Endings are always hurtful, in whatever sense you look at them. Even if put in the context of violence, of happiness, of pain, of bewilderment, of enchantment, of love, endings are almost always devastating. For one reason, they signify the everlasting effect on people of the various encounters/experiences while the previous state of being lasted. They consequently depict the constant lingering of the actual emotions felt erstwhile. It gives people this particular feeling of helplessness, the inability to escape, and at the same time that ardent desire for permanence. We want to forget, but the sentiments linger on, willingly or unwillingly. The strong emotions that aroused our being, our senses, are elevated uncontrollably at a certain magnitude. And so we begin to become more rational than ever.

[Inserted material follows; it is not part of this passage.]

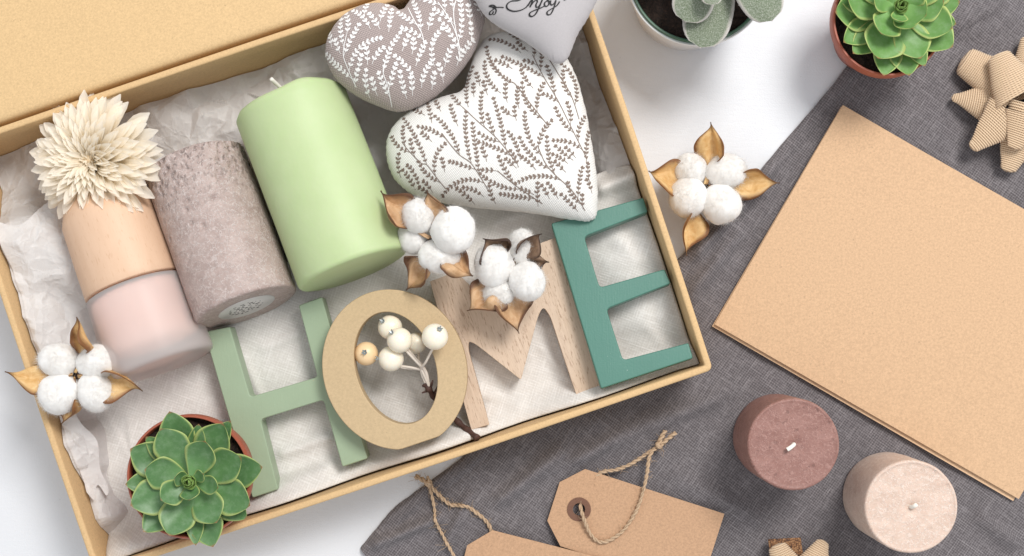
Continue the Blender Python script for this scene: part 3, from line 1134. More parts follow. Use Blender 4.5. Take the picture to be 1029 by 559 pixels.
class Heart:
    def __init__(self, px_pts, z0, gx, gy, thick, corners=(), n=10):
        self.z0, self.gx, self.gy = z0, gx, gy
        pts = []
        ctr = P(*px_pts[0], z0)
        W = []
        for p in px_pts:
            z = z0
            for _ in range(3):
                q = P(p[0], p[1], z)
                z = self.plane(q.x, q.y) if hasattr(self, 'cx') else z0
            W.append((q.x, q.y))
        self.cx = sum(p[0] for p in W) / len(W)
        self.cy = sum(p[1] for p in W) / len(W)
        W = []
        for p in px_pts:
            z = z0
            for _ in range(4):
                q = P(p[0], p[1], z)
                z = self.plane(q.x, q.y)
            W.append((q.x, q.y))
        self.out = catmull(W, n, True)
        self.N = 150
        o = np.array(self.out)
        self.lo = o.min(0) - 0.15
        self.hi = o.max(0) + 0.15
        xs = np.linspace(self.lo[0], self.hi[0], self.N)
        ys = np.linspace(self.lo[1], self.hi[1], self.N)
        X, Y = np.meshgrid(xs, ys)
        m = np.zeros(X.shape, bool)
        for i in range(len(o)):
            (x1, y1), (x2, y2) = o[i - 1], o[i]
            c = ((y1 > Y) != (y2 > Y)) & (X < (x2 - x1) * (Y - y1) / (y2 - y1 + 1e-12) + x1)
            m ^= c
        u = np.zeros(X.shape)
        hx = (xs[1] - xs[0]) ** 2
        for _ in range(2600):
            v = 0.25 * (np.roll(u, 1, 0) + np.roll(u, -1, 0) + np.roll(u, 1, 1) + np.roll(u, -1, 1)) + hx * 0.25
            u = np.where(m, v, 0)
        self.u = (u / u.max())
        self.th = thick

    def plane(self, x, y):
        return self.z0 + self.gx * (x - self.cx) + self.gy * (y - self.cy)

    def inside(self, x, y):
        return self.U(x, y) > 0.0

    def U(self, x, y):
        a = (x - self.lo[0]) / (self.hi[0] - self.lo[0]) * (self.N - 1)
        b = (y - self.lo[1]) / (self.hi[1] - self.lo[1]) * (self.N - 1)
        if not (0 <= a < self.N - 1 and 0 <= b < self.N - 1):
            return 0.0
        i, j = int(b), int(a)
        fa, fb = a - j, b - i
        u = self.u
        return float((u[i, j] * (1 - fa) + u[i, j + 1] * fa) * (1 - fb) + (u[i + 1, j] * (1 - fa) + u[i + 1, j + 1] * fa) * fb)

    def h(self, x, y):
        u = max(0.0, self.U(x, y))
        return self.th * (u ** 0.5) * (1 + 0.03 * nz(x * 0.6, y * 0.6, 3))

    def top(self, x, y):
        return self.plane(x, y) + self.h(x, y)

    def mesh(self, mb):
        o = self.out
        R = 34
        c = (self.cx, self.cy)
        # centre of the deepest point gives a safe star centre
        i, j = np.unravel_index(np.argmax(self.u), self.u.shape)
        c = (self.lo[0] + (self.hi[0] - self.lo[0]) * j / (self.N - 1), self.lo[1] + (self.hi[1] - self.lo[1]) * i / (self.N - 1))
        for sgn in (1, -1):
            rows = []
            for k in range(R + 1):
                s = 1 - (k / R) ** 1.6 if k < R else 0.0
                s = 1 - (k / R) ** 1.35
                row = []
                for q, (x, y) in enumerate(o):
                    jx = 0.004 * math.sin(q * 2.1) * s ** 8 + 0.006 * nz(q * 0.23, self.cx) * s ** 4
                    xx, yy = c[0] + (x - c[0]) * (s + jx), c[1] + (y - c[1]) * (s + jx)
                    hh = self.h(xx, yy) if k else 0.0
                    pk = 0.03 * nz(q * 0.7, self.cy, 4) * 2 * math.exp(-((1 - s) / 0.09) ** 2) if k else 0
                    row.append((xx, yy, self.plane(xx, yy) + sgn * (hh + (pk if sgn > 0 else 0))))
                rows.append(row)
            if sgn < 0:
                rows = [list(reversed(r)) for r in rows]
            mb.grid(rows, 0, True)
        return mb


def w2(hrt, px, py):
    z = hrt.z0
    for _ in range(5):
        q = P(px, py, z)
        z = hrt.top(q.x, q.y)
    return q.x, q.y


def sprig_print(hrt, stems, ang0, spread, leaf, pitch, lift=0.02, seed=1, twig_len=(22, 36), nfill=900):
    """leafy sprigs lying on the cloth: printed leaf shapes following its curve."""
    r = random.Random(seed)
    mb = MB()
    taken = []

    def on(x, y, up=lift):
        return (x, y, hrt.top(x, y) + up)

    def ok(x, y, dmin):
        if hrt.U(x, y) < 0.10:
            return False
        for (a, b) in taken:
            if (a - x) ** 2 + (b - y) ** 2 < dmin * dmin:
                return False
        return True

    def leafshape(x, y, a, L, W):
        ca, sa = math.cos(a), math.sin(a)
        pr = [(0, 0), (0.25, 0.34), (0.6, 0.5), (0.85, 0.3), (1, 0), (0.85, -0.3), (0.6, -0.5), (0.25, -0.34)]
        vs = []
        for l, w in pr:
            xx, yy = x + ca * l * L - sa * w * W, y + sa * l * L + ca * w * W
            vs.append(on(xx, yy))
        vs.append(on(x + ca * 0.55 * L, y + sa * 0.55 * L, lift + 0.015))
        mb.add(vs, [(i, (i + 1) % 8, 8) for i in range(8)], 1)

    def line(pts, w):
        n = len(pts)
        vs = []
        for i, (x, y) in enumerate(pts):
            x2, y2 = pts[min(i + 1, n - 1)]
            x1, y1 = pts[max(i - 1, 0)]
            d = math.hypot(x2 - x1, y2 - y1) or 1
            nx_, ny_ = -(y2 - y1) / d * w, (x2 - x1) / d * w
            vs += [on(x + nx_, y + ny_), on(x - nx_, y - ny_)]
        mb.add(vs, [(2 * i, 2 * i + 1, 2 * i + 3, 2 * i + 2) for i in range(n - 1)], 1)

    def twig(x, y, a, L, force=False):
        pts, pos = [(x, y)], []
        cur = r.uniform(-0.3, 0.3)
        d = 0.0
        first = True
        while d < L:
            st = pitch * r.uniform(0.9, 1.1)
            nx_, ny_ = x + math.cos(a) * st, y + math.sin(a) * st
            if not ok(nx_, ny_, leaf * (0.95 if not first else 0.6)):
                break
            x, y = nx_, ny_
            a += cur * 0.5
            pts.append((x, y))
            pos.append((x, y, a))
            d += st
            first = False
        if len(pos) < 3:
            return False
        line(pts, 0.014)
        for k, (px, py, pa) in enumerate(pos):
            sc = 0.8 + 0.25 * math.sin(math.pi * (k + 1) / (len(pos) + 1))
            for sd in (1, -1):
                leafshape(px, py, pa + sd * r.uniform(0.5, 0.85), leaf * sc * r.uniform(0.85, 1.15), leaf * 0.52 * sc)
        leafshape(pos[-1][0], pos[-1][1], pos[-1][2], leaf, leaf * 0.6)
        for (px, py, pa) in pos:
            taken.append((px, py))
            for sd in (1, -1):
                taken.append((px + math.cos(pa + sd * .75) * leaf * 0.7, py + math.sin(pa + sd * .75) * leaf * 0.7))
        return True

    for stem in stems:
        W = [w2(hrt, *p) for p in stem]
        sm = catmull(W, 8)
        line(sm, 0.022)
        acc, side = 0.0, 1
        for i in range(1, len(sm)):
            acc += math.hypot(sm[i][0] - sm[i - 1][0], sm[i][1] - sm[i - 1][1])
            if acc > pitch * 1.5:
                acc = 0
                a = math.atan2(sm[i][1] - sm[i - 1][1], sm[i][0] - sm[i - 1][0])
                twig(sm[i][0], sm[i][1], a + side * r.uniform(0.3, 0.65), pxr(r.uniform(*twig_len)))
                side = -side
        twig(sm[-1][0], sm[-1][1], math.atan2(sm[-1][1] - sm[-3][1], sm[-1][0] - sm[-3][0]), pxr(r.uniform(*twig_len)))
    for _ in range(nfill):
        x, y = r.uniform(hrt.lo[0], hrt.hi[0]), r.uniform(hrt.lo[1], hrt.hi[1])
        if ok(x, y, leaf * 1.2):
            twig(x, y, ang0 + r.uniform(-spread, spread), pxr(r.uniform(*twig_len)))
    return mb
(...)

Another reason would be, that the complexity of incidents is lost, and everything else becomes so simplistic. Because of too much rationality, we reach a state of purgation, catharsis of strong emotions. And the beauty of the complexity of things is destroyed, forgotten, unlearned. Simplicity is achieved, and the excitement vanishes. The irony of which is that we realize that we like things better when they were complex and complicated, always like puzzles to be solved. And that it is in our nature to want difficult things, and always be on that search for simplicity, but never really want to achieve it fully. Reaching the end ends that desire to search, and consequently, our world stops.

Endings. I like endings. I am able to realize where I should stand. I don't like to be everywhere. I want to stay in one place, and wait for someone, just one person, to ask me in on a new adventure. Finally I'd answer: Sure, I'm with you.